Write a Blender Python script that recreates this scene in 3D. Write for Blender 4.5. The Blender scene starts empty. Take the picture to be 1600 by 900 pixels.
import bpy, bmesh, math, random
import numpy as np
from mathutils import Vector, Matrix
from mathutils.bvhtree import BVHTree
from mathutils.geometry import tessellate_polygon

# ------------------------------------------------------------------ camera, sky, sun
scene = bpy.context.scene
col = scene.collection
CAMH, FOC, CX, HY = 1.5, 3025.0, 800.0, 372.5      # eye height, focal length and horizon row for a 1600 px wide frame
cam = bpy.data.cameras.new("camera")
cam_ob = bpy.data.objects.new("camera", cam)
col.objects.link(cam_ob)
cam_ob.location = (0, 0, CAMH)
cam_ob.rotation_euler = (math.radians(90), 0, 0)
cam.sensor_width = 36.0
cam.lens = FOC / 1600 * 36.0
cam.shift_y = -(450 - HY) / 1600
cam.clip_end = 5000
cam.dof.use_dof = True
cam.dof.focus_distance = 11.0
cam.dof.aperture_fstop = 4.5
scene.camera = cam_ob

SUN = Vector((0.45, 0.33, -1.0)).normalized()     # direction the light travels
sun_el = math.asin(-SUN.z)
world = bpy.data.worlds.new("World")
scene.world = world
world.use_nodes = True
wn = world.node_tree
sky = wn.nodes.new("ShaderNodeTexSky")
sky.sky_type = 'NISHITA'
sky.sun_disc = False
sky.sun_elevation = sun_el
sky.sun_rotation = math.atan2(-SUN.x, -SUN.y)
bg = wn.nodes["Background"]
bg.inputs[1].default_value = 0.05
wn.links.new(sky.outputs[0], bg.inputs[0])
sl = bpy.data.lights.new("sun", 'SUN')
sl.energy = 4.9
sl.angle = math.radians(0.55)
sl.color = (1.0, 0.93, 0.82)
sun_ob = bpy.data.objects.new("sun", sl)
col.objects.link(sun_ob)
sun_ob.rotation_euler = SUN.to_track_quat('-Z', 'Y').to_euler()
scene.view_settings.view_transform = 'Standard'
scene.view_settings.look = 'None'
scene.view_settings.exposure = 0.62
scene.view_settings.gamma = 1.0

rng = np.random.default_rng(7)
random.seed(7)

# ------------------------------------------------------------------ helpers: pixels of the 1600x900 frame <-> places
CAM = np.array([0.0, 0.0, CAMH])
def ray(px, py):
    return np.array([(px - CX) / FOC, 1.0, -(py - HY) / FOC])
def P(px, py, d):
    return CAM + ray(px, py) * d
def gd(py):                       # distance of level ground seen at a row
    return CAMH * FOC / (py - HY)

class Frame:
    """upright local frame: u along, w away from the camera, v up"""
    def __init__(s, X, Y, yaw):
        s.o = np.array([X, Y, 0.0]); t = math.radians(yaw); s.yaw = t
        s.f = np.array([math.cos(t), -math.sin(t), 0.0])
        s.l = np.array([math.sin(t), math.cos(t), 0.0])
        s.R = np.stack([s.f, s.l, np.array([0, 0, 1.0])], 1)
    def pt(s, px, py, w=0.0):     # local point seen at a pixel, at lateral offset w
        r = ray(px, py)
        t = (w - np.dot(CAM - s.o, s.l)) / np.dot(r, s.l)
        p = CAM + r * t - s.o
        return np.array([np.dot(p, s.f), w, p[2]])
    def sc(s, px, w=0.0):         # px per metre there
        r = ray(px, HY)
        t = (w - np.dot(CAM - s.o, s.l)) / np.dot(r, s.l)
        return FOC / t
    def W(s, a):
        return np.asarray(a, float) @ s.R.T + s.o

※

Written exercise: Copy out the full listing exactly.

The reply:
Write a Blender Python script that recreates this scene in 3D. Write for Blender 4.5. The Blender scene starts empty. Take the picture to be 1600 by 900 pixels.
import bpy, bmesh, math, random
import numpy as np
from mathutils import Vector, Matrix
from mathutils.bvhtree import BVHTree
from mathutils.geometry import tessellate_polygon

# ------------------------------------------------------------------ camera, sky, sun
scene = bpy.context.scene
col = scene.collection
CAMH, FOC, CX, HY = 1.5, 3025.0, 800.0, 372.5      # eye height, focal length and horizon row for a 1600 px wide frame
cam = bpy.data.cameras.new("camera")
cam_ob = bpy.data.objects.new("camera", cam)
col.objects.link(cam_ob)
cam_ob.location = (0, 0, CAMH)
cam_ob.rotation_euler = (math.radians(90), 0, 0)
cam.sensor_width = 36.0
cam.lens = FOC / 1600 * 36.0
cam.shift_y = -(450 - HY) / 1600
cam.clip_end = 5000
cam.dof.use_dof = True
cam.dof.focus_distance = 11.0
cam.dof.aperture_fstop = 4.5
scene.camera = cam_ob

SUN = Vector((0.45, 0.33, -1.0)).normalized()     # direction the light travels
sun_el = math.asin(-SUN.z)
world = bpy.data.worlds.new("World")
scene.world = world
world.use_nodes = True
wn = world.node_tree
sky = wn.nodes.new("ShaderNodeTexSky")
sky.sky_type = 'NISHITA'
sky.sun_disc = False
sky.sun_elevation = sun_el
sky.sun_rotation = math.atan2(-SUN.x, -SUN.y)
bg = wn.nodes["Background"]
bg.inputs[1].default_value = 0.05
wn.links.new(sky.outputs[0], bg.inputs[0])
sl = bpy.data.lights.new("sun", 'SUN')
sl.energy = 4.9
sl.angle = math.radians(0.55)
sl.color = (1.0, 0.93, 0.82)
sun_ob = bpy.data.objects.new("sun", sl)
col.objects.link(sun_ob)
sun_ob.rotation_euler = SUN.to_track_quat('-Z', 'Y').to_euler()
scene.view_settings.view_transform = 'Standard'
scene.view_settings.look = 'None'
scene.view_settings.exposure = 0.62
scene.view_settings.gamma = 1.0

rng = np.random.default_rng(7)
random.seed(7)

# ------------------------------------------------------------------ helpers: pixels of the 1600x900 frame <-> places
CAM = np.array([0.0, 0.0, CAMH])
def ray(px, py):
    return np.array([(px - CX) / FOC, 1.0, -(py - HY) / FOC])
def P(px, py, d):
    return CAM + ray(px, py) * d
def gd(py):                       # distance of level ground seen at a row
    return CAMH * FOC / (py - HY)

class Frame:
    """upright local frame: u along, w away from the camera, v up"""
    def __init__(s, X, Y, yaw):
        s.o = np.array([X, Y, 0.0]); t = math.radians(yaw); s.yaw = t
        s.f = np.array([math.cos(t), -math.sin(t), 0.0])
        s.l = np.array([math.sin(t), math.cos(t), 0.0])
        s.R = np.stack([s.f, s.l, np.array([0, 0, 1.0])], 1)
    def pt(s, px, py, w=0.0):     # local point seen at a pixel, at lateral offset w
        r = ray(px, py)
        t = (w - np.dot(CAM - s.o, s.l)) / np.dot(r, s.l)
        p = CAM + r * t - s.o
        return np.array([np.dot(p, s.f), w, p[2]])
    def sc(s, px, w=0.0):         # px per metre there
        r = ray(px, HY)
        t = (w - np.dot(CAM - s.o, s.l)) / np.dot(r, s.l)
        return FOC / t
    def W(s, a):
        return np.asarray(a, float) @ s.R.T + s.o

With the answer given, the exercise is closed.